In the Intro to Philosophy class I attended when I was interviewing Dallas Willard, he mentioned three kinds of knowledge: reason, experience and authority. I can lay claim to the first 2/3 of the equation. As a journalist, 2/3 of a whole may be enough to find the gems amidst the bunk. There were a lot of gems at NPC.
[photos and text © cas, San Diego, CA, 2008]
I’m breaking with tradition, to comment here on a Sunday night. But I’m here. I read this piece, loved it, all the tidbits.
And on that note about not knowing grief… It is doubtful he’s not known grief, never had a friend die or be sick or had a door close or a dream evaporate. Perhaps he is the resilient sort. Or perhaps it has to do with expectations. (Meaning, if one expects grief, one sometimes feels it less because it is no surprise, because there was no sense of happiness-entitlement.)
L.L.
Thank you for commenting on a Sunday night. I’m glad to know something of the disciplines of your life too. They inspire me. I’m contemplating making beeswax face cream, though I’d be at a loss identifying fragrant herbs.

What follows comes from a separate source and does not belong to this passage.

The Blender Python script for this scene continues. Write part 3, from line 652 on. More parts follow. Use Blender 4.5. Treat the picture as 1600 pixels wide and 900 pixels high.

I also appreciate that you commented on Bishop Wright. He is warm and gracious and English. I liked him immensely.
In regard to grief, I was doing a bit of comparison in my mind related to certain differences of perspective with Bishop Rucyahana in regard to the Anglican splintering. I’m sure he has known loss, but I was really surprised that he wasn’t thinking of anyone specific when talking about speaking truth to power. Today I wondered if perhaps he was speaking of what motivates him. I didn’t ask him about this, but he does preach with boldness.
I hope all is going well with your Mt. Hermon preparations.